Tropezones en la sopa.
No nos deberíamos morir. ¿Para qué?. Con la cantidad de cosas que hay que hacer en esta vida, sitios donde ir, gentes a quien conocer, a quien olvidar, lugares donde ir, donde pasar dos, tres días, un mes, cinco... quizás quince años. Pienso que nos deberíamos morir sólo cuando quisiéramos, cuando nos encontráramos satisfechos con lo vivido y con la forma en que lo hicimos, cuando llegáramos a tal grado de experiencia en la vida que ya, cansados y sabios pensáramos: ya me puedo ir, cerráramos los ojos y nos desvaneciéramos despacito, como la forma de morir de los gnomos, que viajaban hasta un bosque al otro lado de su reino y desaparecían internándose en él.
Yo, que tardo tanto en aprender de las cosas, en darme cuenta del fondo del meollo.

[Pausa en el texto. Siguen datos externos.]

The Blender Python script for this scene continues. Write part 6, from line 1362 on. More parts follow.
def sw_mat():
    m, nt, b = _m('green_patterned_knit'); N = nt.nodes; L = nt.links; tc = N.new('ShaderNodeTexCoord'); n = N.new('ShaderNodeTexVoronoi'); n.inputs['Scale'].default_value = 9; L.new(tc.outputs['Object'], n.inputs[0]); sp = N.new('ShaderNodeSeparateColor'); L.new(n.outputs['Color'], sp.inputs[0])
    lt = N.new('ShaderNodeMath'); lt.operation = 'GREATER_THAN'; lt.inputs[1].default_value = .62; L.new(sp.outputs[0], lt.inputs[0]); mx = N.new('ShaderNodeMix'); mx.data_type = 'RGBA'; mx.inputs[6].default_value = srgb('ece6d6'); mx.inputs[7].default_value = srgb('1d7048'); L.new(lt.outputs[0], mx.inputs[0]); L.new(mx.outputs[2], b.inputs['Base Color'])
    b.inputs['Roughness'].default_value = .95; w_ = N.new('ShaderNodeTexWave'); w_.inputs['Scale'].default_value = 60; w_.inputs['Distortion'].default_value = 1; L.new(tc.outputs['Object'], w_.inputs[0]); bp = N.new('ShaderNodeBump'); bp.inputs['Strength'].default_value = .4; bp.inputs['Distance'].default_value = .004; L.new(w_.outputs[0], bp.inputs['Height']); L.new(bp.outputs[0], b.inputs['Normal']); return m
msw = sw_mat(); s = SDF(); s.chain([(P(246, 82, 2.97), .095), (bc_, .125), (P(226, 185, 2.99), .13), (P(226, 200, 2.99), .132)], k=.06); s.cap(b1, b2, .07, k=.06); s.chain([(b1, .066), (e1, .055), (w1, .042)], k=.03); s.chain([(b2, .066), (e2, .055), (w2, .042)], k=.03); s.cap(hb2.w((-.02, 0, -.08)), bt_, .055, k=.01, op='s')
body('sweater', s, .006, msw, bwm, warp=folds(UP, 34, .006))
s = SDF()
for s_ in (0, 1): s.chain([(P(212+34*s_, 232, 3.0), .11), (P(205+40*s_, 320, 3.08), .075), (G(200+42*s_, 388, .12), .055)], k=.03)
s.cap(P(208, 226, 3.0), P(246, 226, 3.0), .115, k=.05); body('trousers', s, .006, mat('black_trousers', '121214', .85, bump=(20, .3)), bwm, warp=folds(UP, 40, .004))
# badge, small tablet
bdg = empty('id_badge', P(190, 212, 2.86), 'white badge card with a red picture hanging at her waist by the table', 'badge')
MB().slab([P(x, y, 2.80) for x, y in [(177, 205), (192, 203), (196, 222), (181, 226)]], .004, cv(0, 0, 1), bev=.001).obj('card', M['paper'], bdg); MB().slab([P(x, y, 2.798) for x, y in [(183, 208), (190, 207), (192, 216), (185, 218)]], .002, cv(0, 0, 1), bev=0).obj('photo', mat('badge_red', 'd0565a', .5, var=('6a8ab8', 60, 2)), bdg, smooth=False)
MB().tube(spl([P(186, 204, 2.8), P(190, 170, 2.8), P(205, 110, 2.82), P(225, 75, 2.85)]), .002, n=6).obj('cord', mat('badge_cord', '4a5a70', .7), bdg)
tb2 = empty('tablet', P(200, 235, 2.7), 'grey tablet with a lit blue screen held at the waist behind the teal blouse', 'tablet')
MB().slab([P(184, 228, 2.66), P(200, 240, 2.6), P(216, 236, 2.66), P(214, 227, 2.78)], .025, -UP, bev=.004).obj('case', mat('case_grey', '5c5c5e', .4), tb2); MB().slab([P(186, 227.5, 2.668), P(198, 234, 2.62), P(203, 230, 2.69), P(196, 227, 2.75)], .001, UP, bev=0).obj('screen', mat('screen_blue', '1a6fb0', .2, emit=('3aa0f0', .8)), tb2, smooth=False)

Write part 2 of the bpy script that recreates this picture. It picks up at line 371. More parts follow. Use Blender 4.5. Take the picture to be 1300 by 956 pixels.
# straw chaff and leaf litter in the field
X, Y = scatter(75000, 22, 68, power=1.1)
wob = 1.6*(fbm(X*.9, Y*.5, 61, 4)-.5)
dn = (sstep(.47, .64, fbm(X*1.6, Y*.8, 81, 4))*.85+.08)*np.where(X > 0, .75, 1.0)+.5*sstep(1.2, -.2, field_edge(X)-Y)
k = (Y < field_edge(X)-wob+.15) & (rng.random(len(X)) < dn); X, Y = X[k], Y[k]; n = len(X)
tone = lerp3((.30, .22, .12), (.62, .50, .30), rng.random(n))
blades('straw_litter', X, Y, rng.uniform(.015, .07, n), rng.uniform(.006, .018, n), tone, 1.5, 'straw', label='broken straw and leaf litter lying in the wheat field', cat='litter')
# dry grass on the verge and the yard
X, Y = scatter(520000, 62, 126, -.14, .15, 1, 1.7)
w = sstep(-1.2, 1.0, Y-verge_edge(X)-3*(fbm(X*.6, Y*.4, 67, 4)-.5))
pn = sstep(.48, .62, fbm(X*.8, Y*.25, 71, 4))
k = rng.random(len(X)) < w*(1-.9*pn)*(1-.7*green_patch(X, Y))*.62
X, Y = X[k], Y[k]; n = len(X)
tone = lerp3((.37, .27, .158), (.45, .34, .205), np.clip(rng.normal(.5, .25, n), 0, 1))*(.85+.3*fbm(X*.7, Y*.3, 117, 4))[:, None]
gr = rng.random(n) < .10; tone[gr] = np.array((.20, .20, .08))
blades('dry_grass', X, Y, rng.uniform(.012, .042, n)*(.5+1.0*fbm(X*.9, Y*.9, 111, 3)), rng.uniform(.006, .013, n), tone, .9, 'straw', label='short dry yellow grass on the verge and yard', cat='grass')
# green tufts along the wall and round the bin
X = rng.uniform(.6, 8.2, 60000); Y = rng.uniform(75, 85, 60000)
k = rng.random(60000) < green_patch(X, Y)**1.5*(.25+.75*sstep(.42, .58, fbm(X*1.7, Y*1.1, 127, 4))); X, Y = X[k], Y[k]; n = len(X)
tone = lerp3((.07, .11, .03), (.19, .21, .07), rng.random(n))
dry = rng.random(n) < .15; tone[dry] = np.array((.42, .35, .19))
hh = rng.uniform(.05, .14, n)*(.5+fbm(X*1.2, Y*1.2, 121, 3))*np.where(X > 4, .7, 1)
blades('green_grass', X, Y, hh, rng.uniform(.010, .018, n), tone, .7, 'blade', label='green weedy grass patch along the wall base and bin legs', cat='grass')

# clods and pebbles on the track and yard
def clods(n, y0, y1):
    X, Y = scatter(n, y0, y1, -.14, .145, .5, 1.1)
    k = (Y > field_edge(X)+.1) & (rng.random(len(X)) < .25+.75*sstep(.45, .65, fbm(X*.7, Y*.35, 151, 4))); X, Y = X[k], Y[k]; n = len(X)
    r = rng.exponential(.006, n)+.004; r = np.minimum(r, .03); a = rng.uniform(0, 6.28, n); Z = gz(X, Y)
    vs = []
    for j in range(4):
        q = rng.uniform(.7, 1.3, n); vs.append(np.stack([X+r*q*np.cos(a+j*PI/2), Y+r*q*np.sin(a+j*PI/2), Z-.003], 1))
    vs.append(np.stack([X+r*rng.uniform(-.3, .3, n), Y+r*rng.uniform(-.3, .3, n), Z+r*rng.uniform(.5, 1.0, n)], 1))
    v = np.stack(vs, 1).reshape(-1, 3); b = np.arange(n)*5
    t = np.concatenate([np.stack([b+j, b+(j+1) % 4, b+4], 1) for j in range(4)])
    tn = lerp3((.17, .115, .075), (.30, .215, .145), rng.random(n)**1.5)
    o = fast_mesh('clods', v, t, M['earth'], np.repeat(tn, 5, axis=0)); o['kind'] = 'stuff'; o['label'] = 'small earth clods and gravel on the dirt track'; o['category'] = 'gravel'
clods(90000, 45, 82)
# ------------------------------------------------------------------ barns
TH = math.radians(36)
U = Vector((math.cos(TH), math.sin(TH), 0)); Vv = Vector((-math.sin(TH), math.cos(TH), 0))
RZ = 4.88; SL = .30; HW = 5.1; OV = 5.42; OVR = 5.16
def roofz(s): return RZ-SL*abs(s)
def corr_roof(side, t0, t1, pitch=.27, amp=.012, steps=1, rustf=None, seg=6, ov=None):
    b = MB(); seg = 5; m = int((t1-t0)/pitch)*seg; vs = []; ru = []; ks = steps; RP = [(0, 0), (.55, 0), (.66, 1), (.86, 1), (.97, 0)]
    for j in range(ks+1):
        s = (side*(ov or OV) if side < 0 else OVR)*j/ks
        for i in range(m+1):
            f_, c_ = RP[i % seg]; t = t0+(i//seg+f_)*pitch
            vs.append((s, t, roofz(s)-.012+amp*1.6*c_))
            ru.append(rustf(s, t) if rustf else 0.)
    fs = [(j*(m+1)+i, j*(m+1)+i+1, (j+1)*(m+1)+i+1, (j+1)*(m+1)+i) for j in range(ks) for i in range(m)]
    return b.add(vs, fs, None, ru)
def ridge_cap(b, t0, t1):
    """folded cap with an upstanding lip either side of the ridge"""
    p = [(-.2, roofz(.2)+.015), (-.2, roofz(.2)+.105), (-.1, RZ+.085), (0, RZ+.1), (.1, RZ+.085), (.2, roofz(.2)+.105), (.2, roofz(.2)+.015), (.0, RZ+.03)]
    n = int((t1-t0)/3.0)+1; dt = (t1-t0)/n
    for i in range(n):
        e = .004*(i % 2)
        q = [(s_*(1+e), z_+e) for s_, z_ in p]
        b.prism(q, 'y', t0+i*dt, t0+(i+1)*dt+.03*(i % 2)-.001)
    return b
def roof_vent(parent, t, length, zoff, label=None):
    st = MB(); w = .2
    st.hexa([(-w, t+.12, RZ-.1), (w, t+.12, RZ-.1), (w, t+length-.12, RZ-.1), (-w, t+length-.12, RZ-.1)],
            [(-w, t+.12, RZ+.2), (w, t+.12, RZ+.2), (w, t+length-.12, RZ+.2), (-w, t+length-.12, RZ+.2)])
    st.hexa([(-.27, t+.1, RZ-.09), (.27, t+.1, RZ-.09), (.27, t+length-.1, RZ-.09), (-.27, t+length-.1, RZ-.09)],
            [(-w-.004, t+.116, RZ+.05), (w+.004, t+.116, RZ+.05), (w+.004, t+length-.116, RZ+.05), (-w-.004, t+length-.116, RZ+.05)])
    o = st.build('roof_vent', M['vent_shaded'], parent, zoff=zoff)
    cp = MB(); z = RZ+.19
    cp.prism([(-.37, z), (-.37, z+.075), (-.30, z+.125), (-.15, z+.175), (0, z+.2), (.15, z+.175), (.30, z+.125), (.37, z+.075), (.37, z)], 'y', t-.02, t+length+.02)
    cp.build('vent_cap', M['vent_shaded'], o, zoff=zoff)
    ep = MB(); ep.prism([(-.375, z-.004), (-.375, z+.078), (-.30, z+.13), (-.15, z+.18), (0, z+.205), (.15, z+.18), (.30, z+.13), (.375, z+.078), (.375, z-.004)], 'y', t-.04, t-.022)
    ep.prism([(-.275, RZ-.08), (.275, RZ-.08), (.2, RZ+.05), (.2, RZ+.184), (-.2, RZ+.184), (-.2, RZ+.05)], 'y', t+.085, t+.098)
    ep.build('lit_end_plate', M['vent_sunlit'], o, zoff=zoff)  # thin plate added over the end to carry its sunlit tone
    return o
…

Que tropiezo no sólo dos, sino mil veces en la misma piedra, que me caigo, y vuelvo a caer en otra exactamente igual, del mismo tamaño, color y forma de la que acabo de tropezar, necesitaría tanto tiempo..., que a veces tengo miedo de no alcanzar nunca un poquito de sabiduría, la justa para hacer más simple y fácil la vida.
Hoy, en un tanatorio, alguien dijo que nunca se llega a la felicidad absoluta, que eso es un mito que alguien se inventó, y que sólo las personas que que pasan muy superficialmente por aquí, podían rozarla e incluso tocar, esa felicidad absoluta. Yo eso ya lo había oído y lo compartía pero esas cosas, en ese sitio, suenan de otro modo.
Quizás, en lo fugaz que es todo, reside el encanto. Quizás una vida eterna, al ritmo que nosotros marcásemos, sería como congelar un pez recién pescado en vez de comerlo cuando las branquias todavía relucen, como querer apreciar una mariposa colorida en formol, como un museo de especies extintas con entrada a 4 euros y descuentos a grupos mayores de quince personas.